What the exercise asks
Give the data again exactly, from its opening line through the line in which "SC.camera = cam" appears.
══════
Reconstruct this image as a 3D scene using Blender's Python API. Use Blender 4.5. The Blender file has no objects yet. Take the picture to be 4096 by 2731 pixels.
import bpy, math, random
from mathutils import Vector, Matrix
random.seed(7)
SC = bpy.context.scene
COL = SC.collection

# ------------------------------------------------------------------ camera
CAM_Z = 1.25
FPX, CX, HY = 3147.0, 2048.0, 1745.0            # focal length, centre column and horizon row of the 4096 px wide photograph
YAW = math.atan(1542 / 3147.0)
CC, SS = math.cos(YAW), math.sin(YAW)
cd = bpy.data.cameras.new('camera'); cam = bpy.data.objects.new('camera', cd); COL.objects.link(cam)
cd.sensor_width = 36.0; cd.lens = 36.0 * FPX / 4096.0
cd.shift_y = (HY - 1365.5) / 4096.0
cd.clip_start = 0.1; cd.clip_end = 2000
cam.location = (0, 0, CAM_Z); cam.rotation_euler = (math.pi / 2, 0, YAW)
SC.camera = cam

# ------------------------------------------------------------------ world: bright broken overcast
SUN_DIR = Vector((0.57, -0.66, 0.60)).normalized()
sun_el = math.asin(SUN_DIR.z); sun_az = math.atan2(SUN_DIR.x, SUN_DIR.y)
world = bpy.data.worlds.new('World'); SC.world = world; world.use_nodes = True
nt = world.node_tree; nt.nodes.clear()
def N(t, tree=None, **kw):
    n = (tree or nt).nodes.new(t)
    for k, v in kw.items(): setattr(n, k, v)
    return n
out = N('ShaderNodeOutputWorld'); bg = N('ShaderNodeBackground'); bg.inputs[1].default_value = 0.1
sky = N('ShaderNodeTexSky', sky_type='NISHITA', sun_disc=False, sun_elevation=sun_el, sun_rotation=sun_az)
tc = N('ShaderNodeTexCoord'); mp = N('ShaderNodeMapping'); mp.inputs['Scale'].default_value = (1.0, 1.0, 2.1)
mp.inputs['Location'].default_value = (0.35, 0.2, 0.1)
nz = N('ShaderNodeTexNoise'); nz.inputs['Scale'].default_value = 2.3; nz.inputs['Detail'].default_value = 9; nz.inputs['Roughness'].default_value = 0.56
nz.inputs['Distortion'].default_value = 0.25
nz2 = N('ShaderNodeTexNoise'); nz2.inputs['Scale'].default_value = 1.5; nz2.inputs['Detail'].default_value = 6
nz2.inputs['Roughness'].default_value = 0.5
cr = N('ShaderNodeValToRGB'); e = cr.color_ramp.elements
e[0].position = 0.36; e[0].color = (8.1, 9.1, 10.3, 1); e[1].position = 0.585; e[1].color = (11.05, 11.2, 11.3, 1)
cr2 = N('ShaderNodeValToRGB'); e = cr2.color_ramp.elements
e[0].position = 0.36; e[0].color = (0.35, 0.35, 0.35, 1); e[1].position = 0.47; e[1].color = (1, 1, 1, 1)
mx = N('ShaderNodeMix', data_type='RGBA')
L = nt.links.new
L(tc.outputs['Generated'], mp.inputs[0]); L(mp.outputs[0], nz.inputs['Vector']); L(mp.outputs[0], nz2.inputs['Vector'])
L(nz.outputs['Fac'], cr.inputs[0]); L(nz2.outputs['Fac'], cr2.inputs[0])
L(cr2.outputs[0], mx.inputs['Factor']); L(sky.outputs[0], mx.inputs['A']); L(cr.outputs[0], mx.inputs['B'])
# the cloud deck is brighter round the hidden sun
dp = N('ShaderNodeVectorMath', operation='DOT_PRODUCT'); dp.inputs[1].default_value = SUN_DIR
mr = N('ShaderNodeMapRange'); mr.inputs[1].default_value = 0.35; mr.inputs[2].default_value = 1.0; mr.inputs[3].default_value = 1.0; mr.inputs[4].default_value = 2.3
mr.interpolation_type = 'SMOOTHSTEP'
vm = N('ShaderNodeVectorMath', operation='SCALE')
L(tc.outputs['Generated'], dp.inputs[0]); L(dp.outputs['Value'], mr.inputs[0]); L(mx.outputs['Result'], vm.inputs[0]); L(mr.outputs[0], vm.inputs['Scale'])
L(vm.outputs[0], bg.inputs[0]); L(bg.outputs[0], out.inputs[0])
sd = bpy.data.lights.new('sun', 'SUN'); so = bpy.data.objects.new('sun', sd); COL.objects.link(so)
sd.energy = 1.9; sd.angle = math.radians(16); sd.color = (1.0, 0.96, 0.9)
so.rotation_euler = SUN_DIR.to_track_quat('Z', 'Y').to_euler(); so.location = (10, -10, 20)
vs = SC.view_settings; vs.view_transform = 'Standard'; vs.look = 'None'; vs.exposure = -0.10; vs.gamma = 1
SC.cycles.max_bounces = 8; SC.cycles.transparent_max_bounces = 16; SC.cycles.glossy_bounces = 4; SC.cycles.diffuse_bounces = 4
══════
Finished task
Reconstruct this image as a 3D scene using Blender's Python API. Use Blender 4.5. The Blender file has no objects yet. Take the picture to be 4096 by 2731 pixels.
import bpy, math, random
from mathutils import Vector, Matrix
random.seed(7)
SC = bpy.context.scene
COL = SC.collection

# ------------------------------------------------------------------ camera
CAM_Z = 1.25
FPX, CX, HY = 3147.0, 2048.0, 1745.0            # focal length, centre column and horizon row of the 4096 px wide photograph
YAW = math.atan(1542 / 3147.0)
CC, SS = math.cos(YAW), math.sin(YAW)
cd = bpy.data.cameras.new('camera'); cam = bpy.data.objects.new('camera', cd); COL.objects.link(cam)
cd.sensor_width = 36.0; cd.lens = 36.0 * FPX / 4096.0
cd.shift_y = (HY - 1365.5) / 4096.0
cd.clip_start = 0.1; cd.clip_end = 2000
cam.location = (0, 0, CAM_Z); cam.rotation_euler = (math.pi / 2, 0, YAW)
SC.camera = cam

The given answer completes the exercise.